Summer is incredibly difficult to break up with. I think that what I detest the most is changing my colour palette to fall-like colours such as brown and burgundy. Everything feels tremendously subdued. This is why it is hard to grapple with why people at home aspire to look like they are in “foreign”.
I just don’t understand the desire of Caribbean people wanting to dress like they experience all four seasons in their hot environs.
Acting the part is even weirder, since we have even taken a liking to calling July and August “summer” like the North Americans. It doesn’t seem to register that we more or less experience summer all year round.
Living in a foreign country—especially one that has four seasons is annoying, expensive and frustrating—particularly if you had spent most of your life in a hot place like Guyana. I, for one, can never get my layers correct in the winter. I am always either too cold or too hot. I hardly ever seem to be able to strike a balance. My husband told me he feels so sorry for me during winter. I always appear to be such a misfit.
As the winter approaches, I am fondly remembering observing persons back home, clad in their knee high boots and bubble-style parka jackets, when the weather didn’t require such mode of dress. One can argue that it may be just a reflection of personal style—yes with beads of perspiration wrapped around your ankles or running down your back. What does dressing to suit foreign climates have to do with boiling hot Guyana? And how does one begin to analyze such influence? In summer time abroad everyone is desperate to get their toes out and toss their thermal leggings aside, so it is hard to decipher what would inspire such a fashion look.

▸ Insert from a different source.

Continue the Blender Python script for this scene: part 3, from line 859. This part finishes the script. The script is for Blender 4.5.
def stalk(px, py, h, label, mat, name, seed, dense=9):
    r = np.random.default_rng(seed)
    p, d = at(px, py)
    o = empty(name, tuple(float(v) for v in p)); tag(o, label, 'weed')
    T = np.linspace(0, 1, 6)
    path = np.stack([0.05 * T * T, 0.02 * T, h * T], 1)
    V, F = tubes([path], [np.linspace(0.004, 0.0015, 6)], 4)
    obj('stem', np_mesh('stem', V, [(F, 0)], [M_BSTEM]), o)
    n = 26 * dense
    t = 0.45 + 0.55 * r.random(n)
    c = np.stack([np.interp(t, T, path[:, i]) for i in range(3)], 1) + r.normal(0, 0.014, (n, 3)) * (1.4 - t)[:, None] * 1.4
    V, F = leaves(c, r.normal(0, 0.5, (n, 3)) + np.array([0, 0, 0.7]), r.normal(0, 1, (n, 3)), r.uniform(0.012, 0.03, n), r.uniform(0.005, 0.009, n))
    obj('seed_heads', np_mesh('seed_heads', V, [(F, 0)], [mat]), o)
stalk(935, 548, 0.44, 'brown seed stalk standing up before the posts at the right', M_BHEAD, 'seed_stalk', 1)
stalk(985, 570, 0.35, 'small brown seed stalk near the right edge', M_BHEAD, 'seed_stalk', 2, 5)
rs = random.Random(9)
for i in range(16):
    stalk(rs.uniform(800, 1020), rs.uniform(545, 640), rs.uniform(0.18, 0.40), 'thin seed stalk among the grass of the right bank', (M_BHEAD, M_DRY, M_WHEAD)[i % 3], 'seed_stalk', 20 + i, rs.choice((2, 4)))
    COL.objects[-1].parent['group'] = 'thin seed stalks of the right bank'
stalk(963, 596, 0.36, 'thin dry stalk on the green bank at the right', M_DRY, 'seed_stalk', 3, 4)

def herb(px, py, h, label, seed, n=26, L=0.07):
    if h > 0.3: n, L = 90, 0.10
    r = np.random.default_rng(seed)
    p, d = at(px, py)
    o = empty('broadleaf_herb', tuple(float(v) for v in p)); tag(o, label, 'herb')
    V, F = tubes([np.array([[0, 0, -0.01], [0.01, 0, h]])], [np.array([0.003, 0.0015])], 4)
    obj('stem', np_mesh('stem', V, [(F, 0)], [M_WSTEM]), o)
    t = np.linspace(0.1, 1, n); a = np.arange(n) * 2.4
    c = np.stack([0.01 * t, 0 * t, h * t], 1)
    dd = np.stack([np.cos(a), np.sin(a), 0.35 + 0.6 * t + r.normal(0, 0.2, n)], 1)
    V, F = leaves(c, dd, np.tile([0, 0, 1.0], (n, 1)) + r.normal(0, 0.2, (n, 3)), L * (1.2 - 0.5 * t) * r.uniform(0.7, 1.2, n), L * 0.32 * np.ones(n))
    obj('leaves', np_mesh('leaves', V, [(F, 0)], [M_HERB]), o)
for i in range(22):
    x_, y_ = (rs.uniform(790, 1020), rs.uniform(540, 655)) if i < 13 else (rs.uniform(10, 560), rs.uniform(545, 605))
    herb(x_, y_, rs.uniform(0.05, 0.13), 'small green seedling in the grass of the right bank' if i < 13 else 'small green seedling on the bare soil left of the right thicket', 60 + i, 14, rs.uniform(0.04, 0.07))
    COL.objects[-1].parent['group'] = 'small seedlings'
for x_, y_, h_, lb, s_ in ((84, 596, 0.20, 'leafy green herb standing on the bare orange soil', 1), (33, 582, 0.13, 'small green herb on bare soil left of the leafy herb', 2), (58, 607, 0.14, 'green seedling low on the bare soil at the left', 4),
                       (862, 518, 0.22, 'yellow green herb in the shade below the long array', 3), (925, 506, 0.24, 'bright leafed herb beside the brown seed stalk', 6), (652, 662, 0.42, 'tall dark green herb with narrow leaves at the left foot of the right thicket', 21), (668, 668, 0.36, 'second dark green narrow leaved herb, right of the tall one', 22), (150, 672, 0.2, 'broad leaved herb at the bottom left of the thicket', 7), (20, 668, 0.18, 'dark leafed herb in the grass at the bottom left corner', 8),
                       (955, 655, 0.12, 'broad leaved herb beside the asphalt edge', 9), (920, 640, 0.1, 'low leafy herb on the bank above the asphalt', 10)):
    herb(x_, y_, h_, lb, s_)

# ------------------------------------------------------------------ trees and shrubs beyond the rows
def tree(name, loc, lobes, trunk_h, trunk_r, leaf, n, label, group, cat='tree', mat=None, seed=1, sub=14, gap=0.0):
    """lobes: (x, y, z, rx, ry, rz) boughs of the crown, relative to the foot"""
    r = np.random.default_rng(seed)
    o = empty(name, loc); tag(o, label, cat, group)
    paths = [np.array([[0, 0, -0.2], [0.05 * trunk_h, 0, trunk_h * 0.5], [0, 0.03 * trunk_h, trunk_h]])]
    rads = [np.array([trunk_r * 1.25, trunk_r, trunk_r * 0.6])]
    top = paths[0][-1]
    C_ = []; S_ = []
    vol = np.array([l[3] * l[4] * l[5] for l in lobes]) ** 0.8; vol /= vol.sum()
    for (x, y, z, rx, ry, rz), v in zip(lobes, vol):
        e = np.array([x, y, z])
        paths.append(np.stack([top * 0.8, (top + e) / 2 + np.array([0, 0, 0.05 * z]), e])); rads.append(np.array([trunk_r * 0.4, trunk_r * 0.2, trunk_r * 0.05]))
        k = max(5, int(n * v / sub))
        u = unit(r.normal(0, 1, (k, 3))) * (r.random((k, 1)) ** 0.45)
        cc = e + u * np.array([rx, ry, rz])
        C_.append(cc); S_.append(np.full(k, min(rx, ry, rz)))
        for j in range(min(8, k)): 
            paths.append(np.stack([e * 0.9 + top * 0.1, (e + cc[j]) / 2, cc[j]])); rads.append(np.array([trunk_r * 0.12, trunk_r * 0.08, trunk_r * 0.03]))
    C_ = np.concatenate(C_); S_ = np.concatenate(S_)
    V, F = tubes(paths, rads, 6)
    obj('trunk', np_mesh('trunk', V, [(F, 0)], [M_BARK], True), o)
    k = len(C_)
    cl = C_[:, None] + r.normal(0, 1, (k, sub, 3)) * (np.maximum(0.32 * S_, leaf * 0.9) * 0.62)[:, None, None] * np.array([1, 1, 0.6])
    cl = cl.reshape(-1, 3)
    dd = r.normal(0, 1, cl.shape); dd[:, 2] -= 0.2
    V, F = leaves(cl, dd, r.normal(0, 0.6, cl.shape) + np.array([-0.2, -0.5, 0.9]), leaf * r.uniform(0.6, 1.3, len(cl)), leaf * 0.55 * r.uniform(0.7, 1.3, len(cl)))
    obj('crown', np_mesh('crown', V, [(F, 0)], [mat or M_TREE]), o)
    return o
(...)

One person who I knew, who wore knee high winter boots, once told me it was foreign “prags” sent from relative overseas. Perhaps those relatives wanted them to be prepared whenever they visit, but this still doesn’t explain it being worn at a time when it shouldn’t be.
The desire to dress, act and speak foreign to your place of birth and residence, highlights both frustration with how we are viewed and a deep desire to change same. Wearing things that we can’t 100% relate to also indicates that we are to an extent frustrated with the supposed normalcy of everything around us. Perhaps it is even a desperate need to peacock ourselves to establish difference from our peers.
If there is some correlation between people’s socio-economic dreams, cultural identity and mode of dress, one has to wonder where this leaves us culturally. Is it that we are so disgusted by where we live and our realities, that we seek to escape by donning winter coats and thigh high boots?
Where then do we fit in the support for local fashions and aesthetics and how does this affect our overall ideology of style and beauty? Why do we constantly feel the need to assimilate everything that is non-Guyanese? And while fashion alone can’t be questioned for such assimilation to more proud and dominant cultures, it is disturbing. Listen to the radio stations at home and you will hear the unescapable American voiced-over ads and the Jamaican accents.
We may choose to ignore these disturbing signs, but the truth is the whole idea of being Guyanese and embracing our environs through mode of dress and cultural integrity has been contaminated. This ought to concern us.